> SET EXERCISE:
Lines holding the string "scene" are the ones to copy from this listing.

> SUPPLIED INFORMATION:
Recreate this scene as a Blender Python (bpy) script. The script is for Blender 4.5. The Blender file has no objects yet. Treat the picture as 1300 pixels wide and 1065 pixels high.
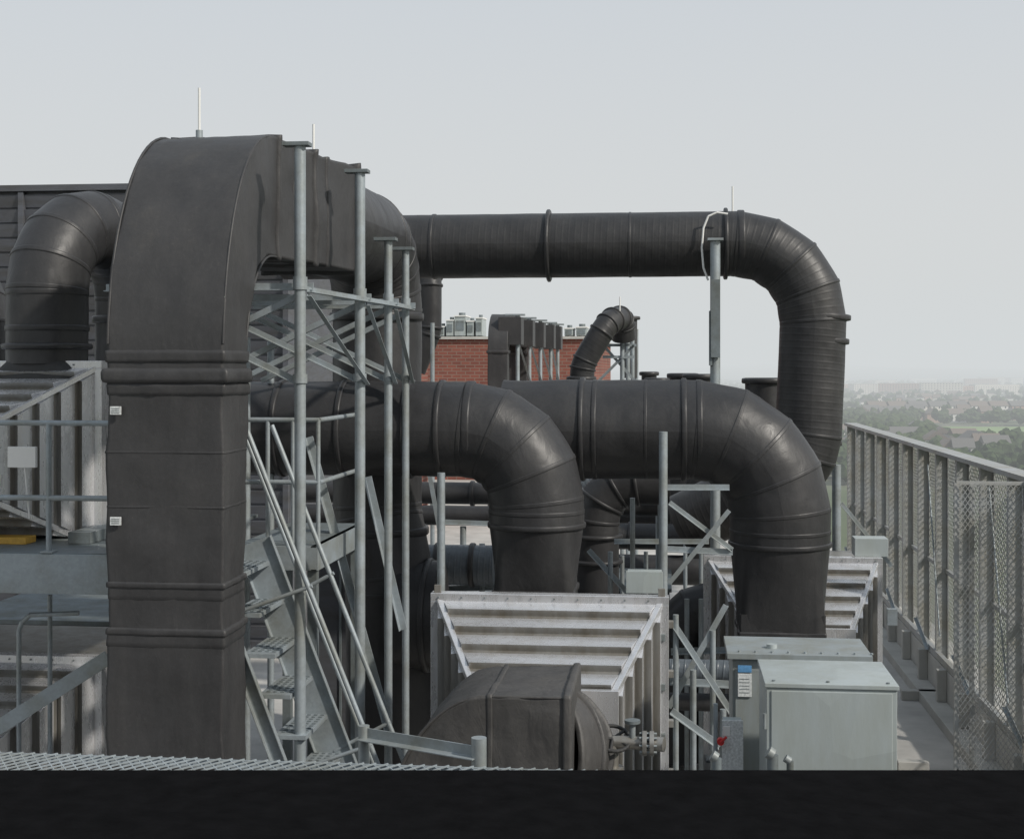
import bpy, bmesh, math, random
import numpy as np
from mathutils import Vector, noise, Matrix
random.seed(7); np.random.seed(7)
F=1800.0; TH=math.atan(200/1800.0); CS=math.cos(TH); SN=math.sin(TH); EYE=5.0
# image pixel u,v plus a chosen depth Y -> metres in building axes (Y = building long axis)
def W(u,v,Y):
    tx=(u-650)/F; tz=(470-v)/F
    rx=-SN+tx*CS; ry=CS+tx*SN
    t=Y/ry
    return Vector((rx*t,Y,EYE+tz*t))
def V(*a): return Vector(a)
scene=bpy.context.scene
# ------------------------------------------------------------------ materials
def newmat(name):
    m=bpy.data.materials.new(name); m.use_nodes=True
    nt=m.node_tree; b=nt.nodes['Principled BSDF']
    return m,nt,b
def N(nt,t,**k):
    n=nt.nodes.new(t)
    for a,b in k.items():
        setattr(n,a,b)
    return n
def noise_node(nt,scale,detail=4,rough=.55,vec=None,stretch=None,dist=0):
    tc=N(nt,'ShaderNodeTexCoord')
    mp=N(nt,'ShaderNodeMapping')
    if stretch: mp.inputs['Scale'].default_value=stretch
    nt.links.new(tc.outputs['Object'],mp.inputs['Vector'])
    n=N(nt,'ShaderNodeTexNoise'); n.inputs['Scale'].default_value=scale
    n.inputs['Detail'].default_value=detail; n.inputs['Roughness'].default_value=rough
    n.inputs['Distortion'].default_value=dist
    nt.links.new(mp.outputs['Vector'],n.inputs['Vector'])
    return n
def ramp(nt,src,stops):
    r=N(nt,'ShaderNodeValToRGB'); cr=r.color_ramp
    while len(cr.elements)<len(stops): cr.elements.new(.5)
    for e,(p,c) in zip(cr.elements,stops):
        e.position=p; e.color=(c[0],c[1],c[2],1)
    nt.links.new(src,r.inputs['Fac']); return r
def mul(nt,a,b,fac=1,mode='MULTIPLY'):
    m=N(nt,'ShaderNodeMix',data_type='RGBA',blend_type=mode)
    m.inputs[0].default_value=fac
    nt.links.new(a,m.inputs[6]); nt.links.new(b,m.inputs[7]); return m.outputs[2]
def membrane(name,base,ribs=0,rough=.45,bump=.25,ribh=.07,wrinkle=.10):
    m,nt,b=newmat(name)
    n1=noise_node(nt,1.3,4,.55)
    r1=ramp(nt,n1.outputs['Fac'],[(.3,[c*.82 for c in base]),(.55,base),(.75,[base[0]*1.2,base[1]*1.17,base[2]*1.12])])
    n2=noise_node(nt,5,6,.65,stretch=(1,1,.15))
    r2=ramp(nt,n2.outputs['Fac'],[(.35,(.82,.82,.83)),(.6,(1.0,1.0,1.0)),(.8,(1.3,1.27,1.2))])
    col=mul(nt,r1.outputs['Color'],r2.outputs['Color'])
    n5=noise_node(nt,34,4,.7)
    r5=ramp(nt,n5.outputs['Fac'],[(.3,(.9,.9,.9)),(.62,(1.05,1.05,1.05)),(.74,(1.4,1.36,1.3))])
    col=mul(nt,col,r5.outputs['Color'])
    nt.links.new(col,b.inputs['Base Color'])
    rr=ramp(nt,n2.outputs['Fac'],[(.3,(rough-.06,)*3),(.8,(rough+.12,)*3)])
    nt.links.new(rr.outputs['Color'],b.inputs['Roughness'])
    b.inputs['Specular IOR Level'].default_value=.42
    n3=noise_node(nt,2.6,2,.45); n4=noise_node(nt,70,2,.5); n6=noise_node(nt,7,3,.5,stretch=(1,1,.6),dist=1.2)
    add=N(nt,'ShaderNodeMath',operation='MULTIPLY_ADD'); add.inputs[1].default_value=.03
    nt.links.new(n4.outputs['Fac'],add.inputs[0]); nt.links.new(n3.outputs['Fac'],add.inputs[2])
    ad2=N(nt,'ShaderNodeMath',operation='MULTIPLY_ADD'); ad2.inputs[1].default_value=wrinkle*2
    nt.links.new(n6.outputs['Fac'],ad2.inputs[0]); nt.links.new(add.outputs[0],ad2.inputs[2])
    last=ad2.outputs[0]
    if ribs:
        uv=N(nt,'ShaderNodeUVMap'); sx=N(nt,'ShaderNodeSeparateXYZ')
        nt.links.new(uv.outputs['UV'],sx.inputs[0])
        k=N(nt,'ShaderNodeMath',operation='MULTIPLY_ADD'); k.inputs[1].default_value=2*math.pi/ribs
        nt.links.new(sx.outputs['X'],k.inputs[0])
        nt.links.new(sx.outputs['Y'],k.inputs[2])
        s=N(nt,'ShaderNodeMath',operation='SINE'); nt.links.new(k.outputs[0],s.inputs[0])
        pw=N(nt,'ShaderNodeMath',operation='MAXIMUM'); pw.inputs[1].default_value=0.4
        nt.links.new(s.outputs[0],pw.inputs[0])
        a2=N(nt,'ShaderNodeMath',operation='MULTIPLY_ADD'); a2.inputs[1].default_value=ribh
        nt.links.new(pw.outputs[0],a2.inputs[0]); nt.links.new(last,a2.inputs[2]); last=a2.outputs[0]
    bp=N(nt,'ShaderNodeBump'); bp.inputs['Strength'].default_value=bump; bp.inputs['Distance'].default_value=.08
    nt.links.new(last,bp.inputs['Height']); nt.links.new(bp.outputs['Normal'],b.inputs['Normal'])
    return m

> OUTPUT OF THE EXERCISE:
Recreate this scene as a Blender Python (bpy) script. The script is for Blender 4.5. The Blender file has no objects yet. Treat the picture as 1300 pixels wide and 1065 pixels high.
scene=bpy.context.scene